• The request
Starting at the first line of the data below, write out each line exactly until you reach the line containing "from mathutils import Vector, Matrix, Euler", and include that line too.

* BEGIN Records shown *

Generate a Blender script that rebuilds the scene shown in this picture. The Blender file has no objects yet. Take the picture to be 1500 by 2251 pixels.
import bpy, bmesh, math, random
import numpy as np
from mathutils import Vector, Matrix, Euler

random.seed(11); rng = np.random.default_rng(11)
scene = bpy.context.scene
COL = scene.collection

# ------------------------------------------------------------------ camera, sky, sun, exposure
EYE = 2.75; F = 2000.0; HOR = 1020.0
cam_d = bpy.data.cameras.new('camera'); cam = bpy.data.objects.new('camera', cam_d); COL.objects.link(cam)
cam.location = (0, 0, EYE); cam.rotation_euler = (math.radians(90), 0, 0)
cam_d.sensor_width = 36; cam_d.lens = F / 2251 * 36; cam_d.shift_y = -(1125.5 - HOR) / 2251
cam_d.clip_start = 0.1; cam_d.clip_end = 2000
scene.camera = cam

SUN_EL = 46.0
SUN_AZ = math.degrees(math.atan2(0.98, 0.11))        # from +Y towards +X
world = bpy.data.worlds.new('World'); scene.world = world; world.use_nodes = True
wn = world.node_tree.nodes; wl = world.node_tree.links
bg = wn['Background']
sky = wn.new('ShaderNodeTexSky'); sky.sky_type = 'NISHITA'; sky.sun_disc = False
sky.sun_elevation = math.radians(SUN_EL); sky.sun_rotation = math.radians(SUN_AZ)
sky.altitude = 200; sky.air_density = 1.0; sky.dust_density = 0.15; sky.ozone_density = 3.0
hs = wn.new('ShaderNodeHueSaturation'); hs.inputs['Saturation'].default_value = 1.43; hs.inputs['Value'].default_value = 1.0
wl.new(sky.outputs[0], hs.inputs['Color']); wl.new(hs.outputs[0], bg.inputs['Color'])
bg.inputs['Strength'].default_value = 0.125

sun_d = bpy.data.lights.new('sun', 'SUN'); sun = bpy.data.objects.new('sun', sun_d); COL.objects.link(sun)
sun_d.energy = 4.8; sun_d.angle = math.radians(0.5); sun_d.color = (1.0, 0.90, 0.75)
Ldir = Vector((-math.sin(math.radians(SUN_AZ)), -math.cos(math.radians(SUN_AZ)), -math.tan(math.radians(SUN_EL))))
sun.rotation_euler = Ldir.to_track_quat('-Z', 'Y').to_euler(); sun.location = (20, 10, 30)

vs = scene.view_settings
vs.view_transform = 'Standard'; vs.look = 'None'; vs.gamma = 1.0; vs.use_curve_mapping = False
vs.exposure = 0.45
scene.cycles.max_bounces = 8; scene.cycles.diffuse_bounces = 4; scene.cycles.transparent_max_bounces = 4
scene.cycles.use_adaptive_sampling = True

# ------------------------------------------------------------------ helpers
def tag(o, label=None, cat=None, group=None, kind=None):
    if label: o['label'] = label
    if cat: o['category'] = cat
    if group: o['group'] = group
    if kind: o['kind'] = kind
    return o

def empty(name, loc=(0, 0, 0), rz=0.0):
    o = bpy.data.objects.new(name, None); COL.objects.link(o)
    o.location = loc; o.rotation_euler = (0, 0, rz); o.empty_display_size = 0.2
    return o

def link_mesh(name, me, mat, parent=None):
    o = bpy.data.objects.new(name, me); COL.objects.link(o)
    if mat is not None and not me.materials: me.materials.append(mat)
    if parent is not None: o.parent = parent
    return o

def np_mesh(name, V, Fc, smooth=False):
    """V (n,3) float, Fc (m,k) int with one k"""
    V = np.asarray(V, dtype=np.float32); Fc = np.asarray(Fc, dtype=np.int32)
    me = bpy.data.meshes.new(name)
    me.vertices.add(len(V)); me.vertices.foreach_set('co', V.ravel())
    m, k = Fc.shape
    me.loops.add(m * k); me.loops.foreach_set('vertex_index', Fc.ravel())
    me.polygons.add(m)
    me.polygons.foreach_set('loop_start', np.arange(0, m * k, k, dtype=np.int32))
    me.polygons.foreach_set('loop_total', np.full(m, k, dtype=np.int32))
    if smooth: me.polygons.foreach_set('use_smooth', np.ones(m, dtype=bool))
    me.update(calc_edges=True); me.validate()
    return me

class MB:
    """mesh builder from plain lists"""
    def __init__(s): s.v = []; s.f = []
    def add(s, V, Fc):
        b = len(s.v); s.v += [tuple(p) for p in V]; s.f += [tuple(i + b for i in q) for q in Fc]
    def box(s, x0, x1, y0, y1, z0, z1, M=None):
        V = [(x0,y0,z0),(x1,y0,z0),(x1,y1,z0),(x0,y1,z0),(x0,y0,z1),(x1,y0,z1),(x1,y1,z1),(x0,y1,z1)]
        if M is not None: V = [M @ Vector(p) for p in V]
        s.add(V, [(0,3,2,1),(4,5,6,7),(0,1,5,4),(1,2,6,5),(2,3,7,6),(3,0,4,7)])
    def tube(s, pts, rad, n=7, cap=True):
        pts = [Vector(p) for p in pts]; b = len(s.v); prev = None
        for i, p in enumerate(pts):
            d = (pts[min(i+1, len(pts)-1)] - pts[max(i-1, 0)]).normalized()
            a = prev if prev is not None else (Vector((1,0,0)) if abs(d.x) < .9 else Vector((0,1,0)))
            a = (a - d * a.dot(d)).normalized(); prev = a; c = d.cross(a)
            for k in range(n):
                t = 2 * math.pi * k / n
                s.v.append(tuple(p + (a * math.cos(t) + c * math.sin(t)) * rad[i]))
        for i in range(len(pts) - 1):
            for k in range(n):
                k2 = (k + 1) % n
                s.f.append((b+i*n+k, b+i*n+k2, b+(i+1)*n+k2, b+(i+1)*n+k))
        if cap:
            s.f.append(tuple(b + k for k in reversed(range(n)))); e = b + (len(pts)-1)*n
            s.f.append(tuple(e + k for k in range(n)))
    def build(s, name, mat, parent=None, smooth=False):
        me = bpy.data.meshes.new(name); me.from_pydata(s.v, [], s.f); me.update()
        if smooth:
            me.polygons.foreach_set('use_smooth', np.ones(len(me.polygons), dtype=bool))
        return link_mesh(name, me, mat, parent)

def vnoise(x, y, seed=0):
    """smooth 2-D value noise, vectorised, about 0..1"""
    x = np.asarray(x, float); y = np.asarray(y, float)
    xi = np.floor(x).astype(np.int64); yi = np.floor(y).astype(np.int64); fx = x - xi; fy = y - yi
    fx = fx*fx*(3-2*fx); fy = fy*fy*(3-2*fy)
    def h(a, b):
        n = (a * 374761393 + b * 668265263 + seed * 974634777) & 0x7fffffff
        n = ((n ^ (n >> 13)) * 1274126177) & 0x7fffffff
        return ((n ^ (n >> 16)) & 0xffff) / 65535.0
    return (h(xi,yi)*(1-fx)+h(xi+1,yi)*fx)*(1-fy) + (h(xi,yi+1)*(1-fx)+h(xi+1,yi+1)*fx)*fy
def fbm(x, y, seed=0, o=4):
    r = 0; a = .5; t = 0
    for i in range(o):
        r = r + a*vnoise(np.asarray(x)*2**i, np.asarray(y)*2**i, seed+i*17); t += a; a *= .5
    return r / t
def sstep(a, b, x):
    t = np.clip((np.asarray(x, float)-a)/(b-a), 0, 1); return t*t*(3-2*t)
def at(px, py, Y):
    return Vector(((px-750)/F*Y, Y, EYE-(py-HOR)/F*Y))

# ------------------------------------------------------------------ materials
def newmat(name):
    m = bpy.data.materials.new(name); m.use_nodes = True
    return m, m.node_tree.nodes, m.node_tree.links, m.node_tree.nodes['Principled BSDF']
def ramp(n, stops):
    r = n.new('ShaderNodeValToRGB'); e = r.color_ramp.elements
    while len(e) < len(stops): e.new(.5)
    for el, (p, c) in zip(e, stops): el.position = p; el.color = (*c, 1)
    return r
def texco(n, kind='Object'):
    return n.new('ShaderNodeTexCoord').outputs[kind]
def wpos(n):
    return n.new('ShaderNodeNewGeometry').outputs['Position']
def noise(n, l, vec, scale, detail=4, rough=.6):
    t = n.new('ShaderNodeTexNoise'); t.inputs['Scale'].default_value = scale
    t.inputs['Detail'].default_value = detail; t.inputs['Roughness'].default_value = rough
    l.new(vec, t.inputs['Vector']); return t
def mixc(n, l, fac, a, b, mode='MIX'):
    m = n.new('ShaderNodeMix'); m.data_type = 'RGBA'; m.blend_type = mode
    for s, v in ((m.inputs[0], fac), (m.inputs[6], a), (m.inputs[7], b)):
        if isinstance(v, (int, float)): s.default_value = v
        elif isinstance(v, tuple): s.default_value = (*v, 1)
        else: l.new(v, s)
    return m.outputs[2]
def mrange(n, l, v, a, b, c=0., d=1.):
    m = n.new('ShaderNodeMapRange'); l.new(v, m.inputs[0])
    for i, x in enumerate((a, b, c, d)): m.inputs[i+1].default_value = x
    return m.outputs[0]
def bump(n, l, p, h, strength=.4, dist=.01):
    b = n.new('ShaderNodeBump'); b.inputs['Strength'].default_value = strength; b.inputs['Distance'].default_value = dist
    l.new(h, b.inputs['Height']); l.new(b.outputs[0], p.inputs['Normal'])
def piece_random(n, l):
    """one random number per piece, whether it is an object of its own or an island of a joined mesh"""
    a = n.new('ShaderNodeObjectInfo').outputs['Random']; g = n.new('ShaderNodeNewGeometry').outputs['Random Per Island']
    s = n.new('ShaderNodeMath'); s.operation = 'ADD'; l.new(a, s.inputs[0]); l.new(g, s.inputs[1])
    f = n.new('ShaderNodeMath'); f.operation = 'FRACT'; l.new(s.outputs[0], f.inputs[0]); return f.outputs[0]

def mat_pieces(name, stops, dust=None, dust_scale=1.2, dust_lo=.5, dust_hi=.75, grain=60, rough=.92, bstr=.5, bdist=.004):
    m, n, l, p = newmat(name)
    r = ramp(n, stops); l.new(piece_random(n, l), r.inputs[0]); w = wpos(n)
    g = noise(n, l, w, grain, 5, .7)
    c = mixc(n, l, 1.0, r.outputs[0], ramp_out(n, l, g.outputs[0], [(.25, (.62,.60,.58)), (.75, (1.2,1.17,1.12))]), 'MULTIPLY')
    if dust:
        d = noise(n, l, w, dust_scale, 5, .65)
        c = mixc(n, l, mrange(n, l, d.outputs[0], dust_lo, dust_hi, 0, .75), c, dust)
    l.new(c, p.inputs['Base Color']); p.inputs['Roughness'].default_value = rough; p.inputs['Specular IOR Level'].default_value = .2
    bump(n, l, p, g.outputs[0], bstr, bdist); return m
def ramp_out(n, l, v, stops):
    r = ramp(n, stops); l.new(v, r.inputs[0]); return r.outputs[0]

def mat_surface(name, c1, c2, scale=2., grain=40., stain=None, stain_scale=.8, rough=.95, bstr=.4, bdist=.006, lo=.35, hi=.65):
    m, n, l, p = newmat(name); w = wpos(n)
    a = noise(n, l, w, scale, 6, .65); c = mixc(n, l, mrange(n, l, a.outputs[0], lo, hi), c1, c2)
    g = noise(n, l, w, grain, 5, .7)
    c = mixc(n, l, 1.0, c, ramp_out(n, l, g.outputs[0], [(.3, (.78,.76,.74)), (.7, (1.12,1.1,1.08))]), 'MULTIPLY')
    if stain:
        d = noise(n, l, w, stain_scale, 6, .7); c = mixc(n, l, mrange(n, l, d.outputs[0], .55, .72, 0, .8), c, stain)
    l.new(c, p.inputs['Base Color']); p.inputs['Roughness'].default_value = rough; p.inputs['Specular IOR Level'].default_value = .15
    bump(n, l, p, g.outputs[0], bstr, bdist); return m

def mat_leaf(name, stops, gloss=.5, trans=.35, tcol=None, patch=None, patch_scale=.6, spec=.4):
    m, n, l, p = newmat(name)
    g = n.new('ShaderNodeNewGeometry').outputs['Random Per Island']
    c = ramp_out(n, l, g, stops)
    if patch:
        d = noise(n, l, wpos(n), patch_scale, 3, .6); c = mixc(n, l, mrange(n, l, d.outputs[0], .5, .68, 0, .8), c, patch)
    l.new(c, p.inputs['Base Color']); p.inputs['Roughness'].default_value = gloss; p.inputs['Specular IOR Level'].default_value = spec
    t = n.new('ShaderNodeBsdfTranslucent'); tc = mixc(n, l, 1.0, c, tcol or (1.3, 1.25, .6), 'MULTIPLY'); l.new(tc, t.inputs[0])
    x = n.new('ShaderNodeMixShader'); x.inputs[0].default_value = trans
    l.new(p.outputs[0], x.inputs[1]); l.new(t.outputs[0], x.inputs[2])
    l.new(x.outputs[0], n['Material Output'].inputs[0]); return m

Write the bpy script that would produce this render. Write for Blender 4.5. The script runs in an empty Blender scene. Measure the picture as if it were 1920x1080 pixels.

* END Records shown *

• Worked answer
Generate a Blender script that rebuilds the scene shown in this picture. The Blender file has no objects yet. Take the picture to be 1500 by 2251 pixels.
import bpy, bmesh, math, random
import numpy as np
from mathutils import Vector, Matrix, Euler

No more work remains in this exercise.